El segundo es la sorprendente falta de permeabilidad de los autores a lo que algunos historiadores profesionales y rigurosos han venido publicando en los últimos quinquenios acerca de la debilidad de las convicciones democráticas de muchos de los que supuestamente defendían la República de 1931. En ese sentido, provoca perplejidad que los autores consideren el «anticomunismo» de muchos socialistas y republicanos como una mera pantomima autojustificatoria e, incluso, que lleguen a afirmar cosas como que para hacer una «aproximación desprejuicida» [sic] a la historia del Partido Comunista de España debemos considerar que se trataba de «un partido que se reclamaba de la Revolución (con mayúscula) pero que, al tiempo, se convirtió en un sólido baluarte de la defensa del republicanismo progresista fundacional». Aunque, por otro lado, nada de esto es sorprendente si atendemos al hecho de que los autores consideran que después del 16 de febrero de 1936 el gobierno del Frente Popular no hizo otra cosa que «reemprend[er] más vigorosamente» las «medidas reformadoras, modernizadoras y democratizadoras» del primer bienio republicano.

Esto se explica, en todo caso, porque este libro, a diferencia del análisis de otros autores como Payne o François Furet, se muestra radicalmente contrario a la interpretación de la guerra española como una guerra ideológica entre revolución y contrarrevolución, para considerarla sin más como el primer episodio de la lucha europea contra el fascismo. De ahí que la Unión Soviética nunca aparezca en el libro como un actor con intereses y estrategia propios, y no precisamente democráticos y liberales, ligados por lo demás a un dirigente que, como Stalin, presidía en esos momentos, el bienio 1936-1938, un programa de limpieza de «elementos antisoviéticos» que incluía decretos como el 00447, en virtud del cual se decidía automáticamente la ejecución de más de sesenta mil personas y el envío a campos de trabajo de casi doscientos mil másRobert Service, Camaradas. Breve historia del comunismo, trad. de Javier Guerrero, Barcelona, Ediciones B, 2009, p. 219..

Por otro lado, en un esfuerzo encomiable por dar a conocer nuevos documentos e investigaciones, el profesor Viñas es responsable también de otros dos libros de gran interés. El primero es la edición de un manuscrito inacabado de Pablo de Azcárate sobre los años del exilio.
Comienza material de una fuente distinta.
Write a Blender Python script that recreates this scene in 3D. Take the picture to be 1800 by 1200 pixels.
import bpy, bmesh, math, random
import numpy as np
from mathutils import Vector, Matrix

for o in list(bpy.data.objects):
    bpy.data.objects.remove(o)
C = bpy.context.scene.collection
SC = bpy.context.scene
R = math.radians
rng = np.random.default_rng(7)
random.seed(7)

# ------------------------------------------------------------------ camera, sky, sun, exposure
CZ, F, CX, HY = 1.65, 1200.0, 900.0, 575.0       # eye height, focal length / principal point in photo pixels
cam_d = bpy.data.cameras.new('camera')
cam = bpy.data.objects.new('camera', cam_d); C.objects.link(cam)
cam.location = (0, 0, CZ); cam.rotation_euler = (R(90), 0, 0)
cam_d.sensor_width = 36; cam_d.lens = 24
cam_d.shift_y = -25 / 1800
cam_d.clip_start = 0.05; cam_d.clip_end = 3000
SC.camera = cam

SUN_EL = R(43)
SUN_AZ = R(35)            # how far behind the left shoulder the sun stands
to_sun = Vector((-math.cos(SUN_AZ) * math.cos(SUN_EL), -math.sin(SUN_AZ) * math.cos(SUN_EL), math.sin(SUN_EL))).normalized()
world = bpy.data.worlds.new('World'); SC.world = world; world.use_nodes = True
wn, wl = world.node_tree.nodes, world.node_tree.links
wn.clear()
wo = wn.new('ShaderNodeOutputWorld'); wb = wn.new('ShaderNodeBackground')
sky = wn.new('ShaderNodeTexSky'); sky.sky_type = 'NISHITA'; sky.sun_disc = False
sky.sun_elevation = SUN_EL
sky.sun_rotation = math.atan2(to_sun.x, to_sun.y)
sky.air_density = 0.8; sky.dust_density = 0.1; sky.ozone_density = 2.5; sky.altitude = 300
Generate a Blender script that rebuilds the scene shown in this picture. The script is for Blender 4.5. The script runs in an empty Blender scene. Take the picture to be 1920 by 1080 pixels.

De Azcárate se publicaron en los años setenta unas importantes memorias sobre su actuación a la cabeza de la diplomacia republicana en Londres durante una buena parte de la guerra. Ahora podemos leer estas interesantes reflexiones que Viñas reconoce haber tenido que «pulir a fondo», incluso «reescribir», y que vienen a aportar nuevos elementos para analizar las profundas divisiones que afectaron a los republicanos y socialistas en el exilio. Azcárate, un hombre formado en el institucionismo y que había logrado responsabilidades de gran importancia en la Sociedad de Naciones del período de entreguerras, mantuvo una estrecha relación con Negrín después de la derrota y su testimonio resulta, con relación al exilio, de indudable valor.

En cuanto al segundo, se trata de una compilación de trabajos sobre las principales misiones diplomáticas durante la Guerra Civil al servicio de la República. Aparte de los argumentos señalados en la presentación por el director del volumen, Ángel Viñas, seis capítulos se encargan de estudiar lo ocurrido en las embajadas españolas en Francia, Gran Bretaña, Estados Unidos, Suiza, Checoslovaquia y México, más un capítulo específico sobre la carrera diplomática y el Ministerio de Estado en los años treinta. Casi todos los textos contienen análisis interesantes y bien estructurados, pero destaca, por la importancia que tuvo para el transcurso de la guerra y la defensa militar de la República, el análisis de lo ocurrido en Londres, París y Washington, a cargo de Enrique Moradiellos, Ricardo Miralles y Soledad Fox, respectivamente. Moradiellos, reconocido especialista en la materia, sintetiza muy bien las luces y sombras de la misión diplomática en Londres, mostrando que, por diferentes razones, la postura británica fue inflexible desde un principio. Ahí sale a relucir nuevamente Pablo de Azcárate, quien una vez asumida la imposibilidad de modificar la opinión del gobierno conservador británico, dedicó sus esfuerzos a la misión en París. Como muestra el texto de Miralles, la posición francesa no fue tan firme ni precisa, experimentando importantes variaciones y mostrando una mayor permeabilidad a la presión española, aunque finalmente pendiente de las orientaciones británicas. El caso norteamericano es algo diferente, en la medida en que allí contaban factores de política interna muy específicos. Resulta llamativo, en todo caso, que en las tres embajadas se dieran situaciones similares: primero el hecho de que en todas ellas los altos cargos de la diplomacia española no se mostraran proclives a representar al Gobierno de la República después del 19 de julio, y segundo, que ni Azcárate ni De los Ríos, en los casos de Londres y Washington, consiguieran algo más que impulsar pequeñas victorias en el terreno de la opinión pública, pero fracasaran abiertamente a la hora de convencer a los gobiernos de ambos países de que la República en guerra no era un instrumento del comunismo y luchaba, como sostiene Viñas, en lo que no era sino el primer capítulo de la larga y dura guerra contra el fascismo en Europa.